Question. Does the vector field $\vec{F}(r, \phi) = \frac{1}{r} \hat{\phi}$ have something like an associated potential function?
Context. I know that $\vec{F}$ is not conservative, and so I should not expect $\vec{F}$ to have a potential function that is defined everywhere. But could $\vec{F}$ nevertheless have a potential function that is defined almost everywhere? Specifically, I know that taking line integrals around closed paths through $\vec{F}$ leads to a result of either 0 or $2\pi$, and this depends on whether the closed path encircles the origin or not. So it seems like $\vec{F}$ acts like a conservative vector field when you're away from the origin. I also find it strangely suspicious that $\vec{F}$ itself will be undefined when $r = 0$, i.e. at the origin. So I'm wondering if maybe there is an associated potential function that is defined everywhere except the origin, and has an essential singularity at the origin, so that integrating around the singularity leads to nonzero results?
Best Answer
I figured out the answer, plus a little bit more. I was forgetting that if $f(r, \phi)$ is defined in polar coordinates, then $\nabla f(r, \phi) = \frac{\partial f}{\partial r} \hat{r} + \frac{1}{r} \frac{\partial f}{\partial \phi} \hat{\phi}$. So if I let $f(r, \phi) = \phi$, then I obtain $\nabla f(r, \phi) = \frac{1}{r} \hat{\phi}$ as desired.

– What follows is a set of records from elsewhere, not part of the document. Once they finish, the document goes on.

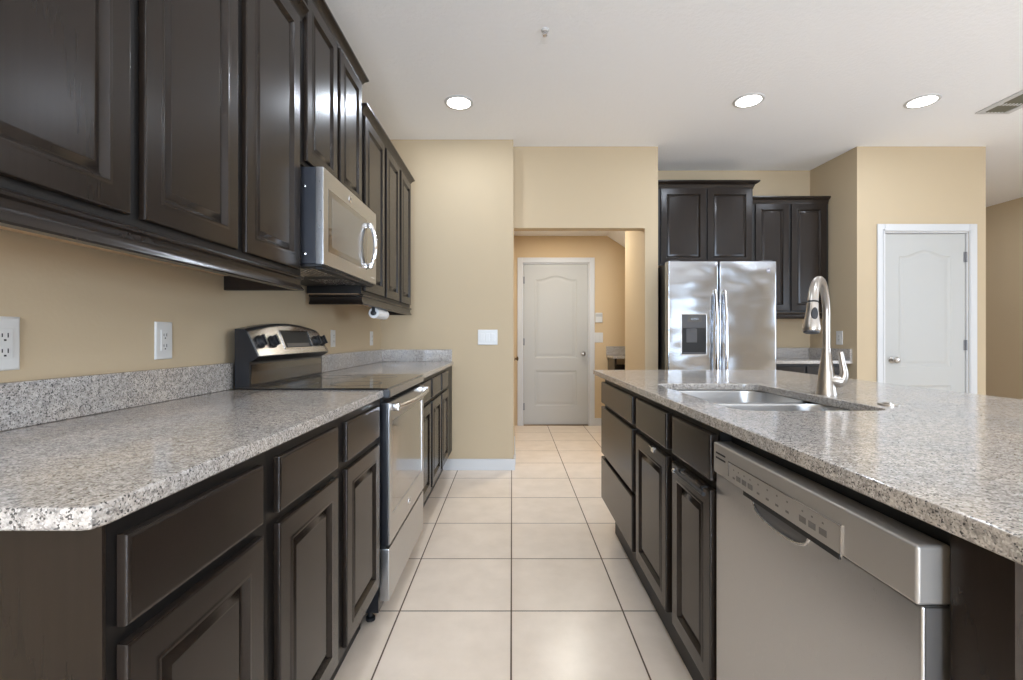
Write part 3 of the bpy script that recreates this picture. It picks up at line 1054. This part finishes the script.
# scooped pocket handle below the strip
bm = B()
cyp, rw, rh = 0.914, 0.096, 0.036
rowA, rowB, rowC = [], [], []
for i in range(25):
    a = PI * i / 24
    ex = math.copysign(abs(math.cos(a)) ** 0.7, math.cos(a))
    rowA.append(V(DF - 0.0005, cyp + rw * ex, 0.7745 - rh * math.sin(a) ** 0.8))
    rowB.append(V(DF - 0.0010, cyp + rw * 0.94 * ex, 0.7745 - rh * 0.90 * math.sin(a) ** 0.8))
    rowC.append(V(DF - 0.0014, cyp + rw * 0.86 * ex, 0.7745 - rh * 0.55 * math.sin(a) ** 0.8))
loft(bm, [rowA, rowB, rowC], False, False, True)
bm.faces.new([bm.verts.new(p) for p in rowC])
obj('pocket', bm, 'greyplastic', dd, 'dark scooped grip')
bm = B(); tube(bm, [p + V(-0.001, 0, 0) for p in rowA], 0.0032, 10); obj('pocket_rim', bm, 'steel', dd, 'rounded steel lip of the grip')

# ------------------------------------------------------------------ range
RF = -0.475
t = thing('electric_range', 'stainless and black freestanding electric range', 'range', (-0.78, 2.168, 0))
bm = B(); box(bm, -1.070, -0.515, RY0, RY1, 0.055, 0.900); obj('body', bm, 'black', t)
for x in (-1.03, -0.56):
    for y in (RY0 + 0.05, RY1 - 0.05):
        bm = B(); lathe(bm, [(0.018, 0), (0.018, 0.012), (0.010, 0.016), (0.010, 0.056)], (x, y, 0), seg=14); obj('foot', bm, 'blackmat', t)
bm = B(); box(bm, -1.070, RF - 0.004, RY0 - 0.002, RY1 + 0.002, 0.9155, 0.922, 0.002); ct = obj('cooktop', bm, 'glass_black', t, 'black glass cooktop')
for x, y, rr in ((-0.66, 2.00, 0.105), (-0.66, 2.35, 0.085), (-0.90, 2.00, 0.075), (-0.90, 2.35, 0.10)):
    bm = B(); lathe(bm, [(rr, 0), (rr, 0.0004), (rr - 0.003, 0.0004), (rr - 0.003, 0)], (x, y, 0.9221), seg=40, cap0=False, cap1=False); obj('burner_ring', bm, 'greyplastic', ct, 'faint printed burner ring')
bm = B(); box(bm, -0.520, RF + 0.0035, RY0, RY0 + 0.010, 0.884, 0.915); obj('side_cap', bm, 'black', t)
bm = B(); box(bm, -0.520, RF + 0.002, RY0 + 0.010, RY1, 0.884, 0.915, 0.003); obj('front_trim', bm, 'steel_h', t)
bm = B(); box(bm, -0.514, -0.500, RY0 + 0.002, RY1 - 0.002, 0.868, 0.884); obj('vent_gap', bm, 'cavity', t)
# oven door
bm = B()
box(bm, -0.512, RF - 0.004, RY0 + 0.001, RY1 - 0.001, 0.312, 0.866, 0.004)
dr = obj('oven_door', bm, 'black', t, 'oven door with black edges')
bm = B()
fr = lambda u, n, z: V(RF - 0.0035 + n, u, z)
y0, y1 = RY0 + 0.003, RY1 - 0.003
for a in ((y0, y0 + 0.042, 0.314, 0.864), (y1 - 0.042, y1, 0.314, 0.864), (y0 + 0.042, y1 - 0.042, 0.314, 0.420), (y0 + 0.042, y1 - 0.042, 0.790, 0.864)):
    box(bm, RF - 0.0035, RF + 0.002, *a)
bmesh.ops.remove_doubles(bm, verts=bm.verts[:], dist=1e-5)
obj('door_frame', bm, 'steel_h', dr, 'stainless door frame')
bm = B(); box(bm, RF - 0.0030, RF - 0.0005, y0 + 0.042, y1 - 0.042, 0.420, 0.790); obj('window', bm, 'oven_glass', dr, 'dark glass window')
for k in range(9):
    bm = B(); yy = RY0 + 0.10 + k * 0.063; box(bm, RF - 0.030, RF - 0.008, yy, yy + 0.045, 0.8655, 0.8668); obj('vent_slot', bm, 'cavity', dr, 'dark vent slot')
bm = B()
path = []
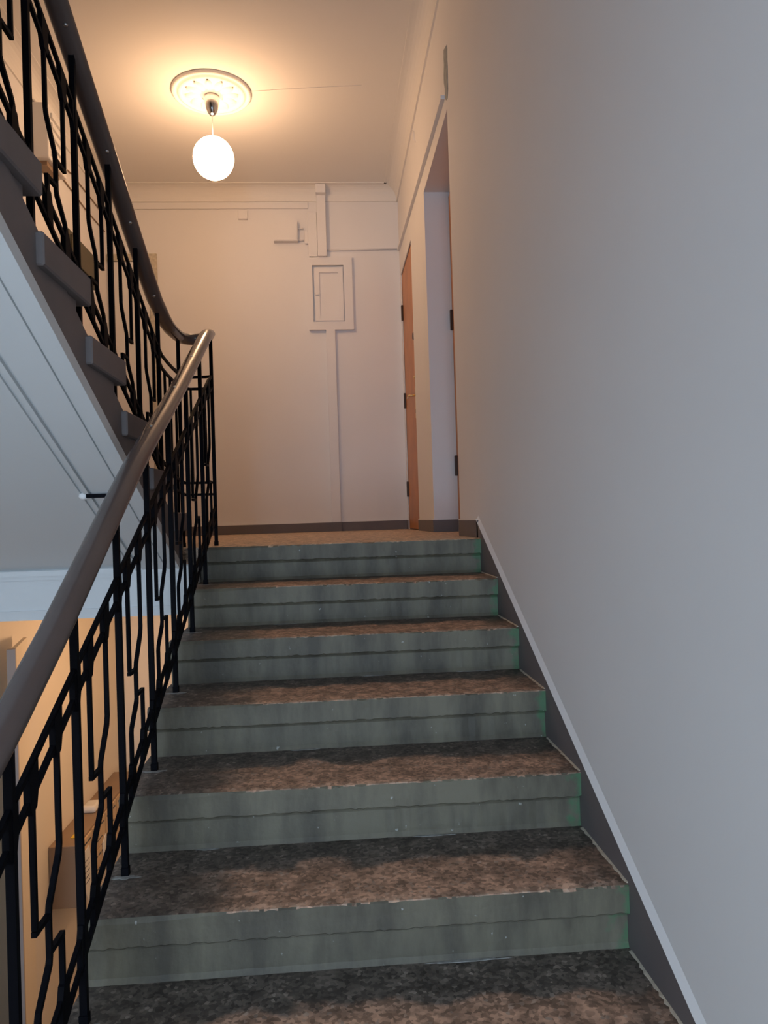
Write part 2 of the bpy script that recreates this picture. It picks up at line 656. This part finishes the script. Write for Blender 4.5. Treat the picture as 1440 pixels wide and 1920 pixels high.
# pale paint left on the steps: rings round the post feet and smears at the riser foot
def blot(x, y, z, rx, ry, seed, name):
    c = bmesh.new()
    rnd = random.Random(seed)
    n_ = 22
    lo_ = []
    hi_ = []
    for i in range(n_):
        a_ = 2 * math.pi * i / n_
        q = rnd.uniform(.6, 1.15)
        lo_.append(c.verts.new((rx * q * math.cos(a_), ry * q * math.sin(a_), 0)))
        hi_.append(c.verts.new((rx * q * .9 * math.cos(a_), ry * q * .85 * math.sin(a_), 0.0009)))
    c.faces.new(hi_)
    for i in range(n_):
        c.faces.new((lo_[i], lo_[(i + 1) % n_], hi_[(i + 1) % n_], hi_[i]))
    o_ = new(name, c, M['smear'], flight)
    o_['label'] = 'pale paint smear'
    o_.location = (x, y, z)


for k in range(1, 8):
    blot(-1.175, 0.205 - RUN * k - 0.012, -k * RISE + 0.0002, 0.038, 0.013, 40 + k, 'paint_smear')
for k, x, rx in ((6, -0.37, 0.10), (3, -0.16, 0.07), (3, -0.52, 0.04), (4, -0.75, 0.05), (5, -0.40, 0.06), (2, -0.85, 0.05), (5, -1.0, 0.03)):
    blot(x, -(k - 1) * RUN + 0.006, -k * RISE + 0.0002, rx, 0.006, 60 + k + int(-x * 10), 'paint_smear')
# sloping body under the steps, side face to the well
pts = [(0.0, -0.155)]
bm = P([(0.32, -0.07), (0.0, -RISE - 0.03), (-10 * RUN, -11 * RISE - 0.03), (-10 * RUN, -11 * RISE - 0.14), (0.0, -0.262), (0.32, -0.262)], XL + 0.02, -0.002, 'x')
o = new('string', bm, M['soffit'], flight)
o['label'] = 'pale plastered underside'

# ------------------------------------------------------------------ upper flight, climbing towards the camera on the left
up = thing('staircase', 'grey-sided upper flight with pale moulded underside climbing leftwards over the camera side', 'stairs', (0, 0, 0))
XB = -1.255


def ny(j):
    return -0.945 - RUN * (j - 4)


bmS = None
for j in range(1, 13):
    y = ny(j)
    z = j * RISE
    if j <= 11:
        bm = box(LX + .002, XB, y - RUN - 0.005, y, z - 0.075, z, bevel=0.004, seg=1)
        new('tread', bm, M['stepside'], up)
        bm = box(LX + .002, XB - 0.022, y - RUN + 0.06, y - 0.055, z - RISE + .001, z - 0.074)
        new('riser', bm, M['stepside'], up)
# raked side string below the steps and the moulded underside
yb, yt = -0.15, ny(11) - RUN


def zb(y, off=-0.158):
    return off - S * y


side = [(0.0, -0.0), (-0.15, -0.085)]
bm = P([(yb, 0.012 - S * yb), (yt, 0.012 - S * yt), (yt, zb(yt)), (yb, zb(yb))], XB - 0.03, XB - 0.017, 'x')
new('string', bm, M['stepside'], up)
# lip at the edge, flat band, moulding, then the wide soffit
bands = [(-1.270, -1.318, -0.159), (-1.318, -1.324, -0.150), (-1.324, -1.418, -0.158), (-1.418, -1.428, -0.149), (-1.428, -1.444, -0.162),
         (-1.444, -1.456, -0.150), (-1.456, -1.468, -0.158), (-1.468, -1.480, -0.142)]
bm = bmesh.new()
for xa, xb, off in bands:
    prism(bm, [(yb, zb(yb, off)), (yt, zb(yt, off)), (yt, zb(yt, -0.12)), (yb, zb(yb, -0.12))], xb, xa, 'x')
new('soffit_moulding', bm, M['soffit'], up)['label'] = 'pale moulded border of the underside'
bm = P([(yb, zb(yb, -0.135)), (yt, zb(yt, -0.135)), (yt, zb(yt, 0.0)), (yb, zb(yb, 0.0))], LX + .002, -1.480, 'x')
new('soffit', bm, M['soffit'], up)['label'] = 'smooth pale grey underside'

# small iron tie across the underside
t = thing('iron_bracket', 'short black iron bar with white cap across the pale underside of upper flight', 'bracket')
bm = bmesh.new()
bx(bm, -0.045, 0.05, -0.012, 0.012, -0.006, 0.006)
o = new('bar', bm, M['iron'], t)
bm = bmesh.new()
bmesh.ops.create_uvsphere(bm, u_segments=12, v_segments=8, radius=0.012)
for v in bm.verts:
    v.co.x = v.co.x * 1.4 - 0.055
new('cap', bm, M['trim'], t, True)['label'] = 'white painted cap'
t.location = (-1.392, -0.77, zb(-0.77, -0.163))
t.rotation_euler = (0, 0, 0)

# ------------------------------------------------------------------ railing
rail = thing('stair_railing', 'black wrought iron railing with dark brown handrail turning at the landing', 'railing', (0, 0, 0))
XA, XU = -1.178, -1.31


def lerp(a, b, t):
    return a + (b - a) * t


# handrail path: lower flight up to the turn, round, and up the upper flight


def hzA(y):
    b = 0.02 * math.exp(-((y + 1.15) / 0.35) ** 2) - 0.014 * math.exp(-((y + 1.9) / 0.3) ** 2)
    return 0.885 + 0.54 * y + b


def hzB(y):
    return 0.828 - 0.475 * y


path = []
y = -3.6
while y < 0.08:
    path.append((XA, y, hzA(y)))
    y += 0.2
path += [(XA, 0.10, 0.936), (XA - 0.002, 0.16, 0.955), (XA - 0.012, 0.20, 0.957), (XA - 0.035, 0.232, 0.955), (XA - 0.066, 0.245, 0.953),
         (XA - 0.10, 0.232, 0.951), (XU + 0.008, 0.20, 0.948), (XU, 0.14, 0.944), (XU, 0.06, 0.938), (XU, -0.02, 0.934), (XU, -0.10, 0.936),
         (XU, -0.17, 0.946), (XU, -0.23, 0.962), (XU, -0.30, hzB(-0.30) + .006)]
y = -0.42
while y > -2.9:
    path.append((XU, y, hzB(y)))
    y -= 0.2
prof = [(0.031 * math.cos(a) * (1.0 if math.sin(a) > -.3 else .93), 0.024 * math.sin(a)) for a in [2 * math.pi * i / 18 for i in range(18)]]
bm = sweep(bmesh.new(), path, prof)
o = new('handrail', bm, M['rail'], rail, True)
o['label'] = 'smooth dark brown handrail'
# fixing screws under the upper rail, steel discs shaped as highlight glints at the lower rail's seams
for yy in (-1.27, -0.93, -0.68, -0.36, -1.62):
    bm = bmesh.new()
    lathe(bm, [(0.0, -0.003), (0.0045, -0.002), (0.006, 0.0), (0.0, 0.0)], n=10)
    o = new('screw_or_glint', bm, M['screw_or_glint'], rail, True)
    o.location = (XU + 0.012, yy, hzB(yy) - 0.0255)
    o.rotation_euler = (math.radians(-25), math.radians(-20), 0)
for yy in (-0.98, -0.62, -0.28):
    bm = bmesh.new()
    lathe(bm, [(0.0, 0.003), (0.004, 0.0025), (0.0055, 0.0), (0.0, 0.0)], n=10)
    o = new('screw_or_glint', bm, M['screw_or_glint'], rail, True)
    o.location = (XA, yy, hzA(yy) + 0.0265)
    o.rotation_euler = (math.radians(28), 0, 0)

# chords (double flat bars)
CH = 0.013
flat = rect(0.009, 0.011)


def chord(pts):
    return new('chord', sweep(bmesh.new(), pts, flat), M['iron'], rail)


def cA(y, off):            # upper chord of the lower flight
    return 0.0 + off + 0.06 + 0.515 * y if off > 0.3 else off + S * y


def topA(y):
    return 0.682 + 0.513 * y


def lowA(y):
    return 0.030 + S * y


def topB(y):
    return 0.672 - S * y


def lowB(y):
    return 0.178 - S * y


GAP = 0.054
YT = 0.205
for off in (0.0, -GAP):
    pts = [(XA, -3.2, topA(-3.2) + off), (XA, 0.10, topA(0.10) + off), (XA, YT, topA(0.16) + off + .01)]
    pts += [(XA - 0.03, YT + .02, 0.775 + off), (XU + 0.03, YT + .02, 0.775 + off), (XU, YT, 0.775 + off), (XU, 0.0, 0.772 + off), (XU, -0.10, 0.775 + off), (XU, -0.2, topB(-0.2) + .015 + off), (XU, -0.3, topB(-0.3) + off),
            (XU, -2.6, topB(-2.6) + off)]
    chord(pts)
for off in (0.0, GAP):
    chord([(XA, -3.2, lowA(-3.2) + off), (XA, YT, lowA(YT) + off)])
    chord([(XA - .01, YT + .01, 0.235 + off), (XU + .02, YT + .01, 0.235 + off), (XU, YT - .02, 0.235 + off), (XU, 0.0, 0.25 + off), (XU, -0.27, lowB(-0.27) + off), (XU, -2.6, lowB(-2.6) + off)])
# horizontal bars across the end of the well

BW = 0.0095


def bar(name, pts, wd=BW, dp=None):
    return new(name, sweep(bmesh.new(), pts, rect(dp or wd, wd), up=Vector((1, 0, 0.001))), M['iron'], rail)


def post(x, y, z0, z1):
    bm = box(-0.0075, 0.0075, -0.0065, 0.0065, 0, z1 - z0)
    bx(bm, -0.009, 0.009, -0.009, 0.009, 0.0, 0.02)
    o = new('post', bm, M['iron'], rail)
    o.location = (x, y, z0)
    return o


def panel(X, yp, d, zt, zl):
    """one bay of bent bars; yp lower post, d = +1/-1 direction upstairs along y, zt/zl chord heights"""
    def pt(u, f):
        y = yp + d * u
        return (X, y, lerp(zl(y), zt(y) - GAP, f))

    def drop(u, f, u_ref, f_ref):
        return pt(u, f)
    U1, U2, U3, U4 = 0.085, 0.205, 0.145, 0.085
    H = zt(yp) - GAP - zl(yp)

    def at(u, z):
        return (X, yp + d * u, z)
    zc2 = zt(yp + d * U2) - GAP
    zA = lerp(zl(yp + d * U2), zc2, 0.615)
    zB = zA - 0.088
    zC = zB - 0.085
    zD = zC - 0.065
    # v3: bent bar through the whole bay
    bar('baluster', [at(U2, zc2), at(U2, zA + .01), at(U2 - .006, zA - .008), at(U3 + .004, zB + .012), at(U3, zB - .004), at(U3, zC + .006), at(U3 - .004, zC - .006),
                     at(U4 + .004, zD + .006), at(U4, zD - .006), at(U4, zl(yp + d * U4) + GAP)])
    # v2: short hanging bar with a foot joining v3
    z1 = zB - 0.004
    bar('baluster', [at(U1, zt(yp + d * U1) - GAP), at(U1, z1 + 0.006)])
    bar('hook', [at(U1 - 0.006, z1), at(U3, z1)])
    # v4: standing bar with a cap joining v3
    z2 = zC + 0.014
    bar('hook', [at(U3, z2), at(U2 + 0.006, z2)])
    bar('baluster', [at(U2, z2 - 0.004), at(U2, zl(yp + d * U2) + GAP)])
    # spacer blocks between the double chords
    for u in (0.0, U1, U2):
        y = yp + d * u
        s = d * S
        bm = P([(y - 0.019, zt(y - .019) - GAP), (y - 0.010, zt(y - .010) - GAP - .025), (y + 0.010, zt(y + .010) - GAP - .025), (y + 0.019, zt(y + .019) - GAP), (y + 0.019, zt(y + .019)), (y - 0.019, zt(y - .019))], X - 0.0058, X + 0.0058, 'x')
        new('spacer', bm, M['iron'], rail)
    for u in (0.0, U4, U2):
        y = yp + d * u
        bm = P([(y - 0.019, zl(y - .019)), (y + 0.019, zl(y + .019)), (y + 0.019, zl(y + .019) + GAP), (y + 0.010, zl(y + .010) + GAP + .025), (y - 0.010, zl(y - .010) + GAP + .025), (y - 0.019, zl(y - .019) + GAP)], X - 0.0058, X + 0.0058, 'x')
        new('spacer', bm, M['iron'], rail)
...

So I wanted to know what this "potential" function might mean. First of all, $f$ is clearly not defined at the origin since $\phi$ is undefined at the origin. Worse still, since multiple values of $\phi$ correspond to each point in space, the "function" is multi-valued, I believe, and therefore is not a function at all. Second, if one imposes certain restrictions on the range of the function so that it is single valued, one could imagine taking a circular path integral around the origin, and attempting to apply something like the fundamental theorem of line integrals. Well, as the $\phi$ coordinate increases due to the circular path, the value of $f(r, \phi) = \phi$ would increase. And if one took a circular path starting at $\phi = 0$ and ending at $\phi = 2\pi$, i.e. a complete revolution, one would obtain $2\pi - 0 = 2\pi$, which is the same result one obtains when taking an actual line integral around the origin.
Furthermore, I wanted to "see" what this all would look like, so I graphed this:
Clearly, the path has the property of starting at a height 0 and ending at a height 2$\pi$, but then there is a huge discontinuity. I'm not sure I can describe why all of this is explicitly problematic, but it seems like it is clearly problematic!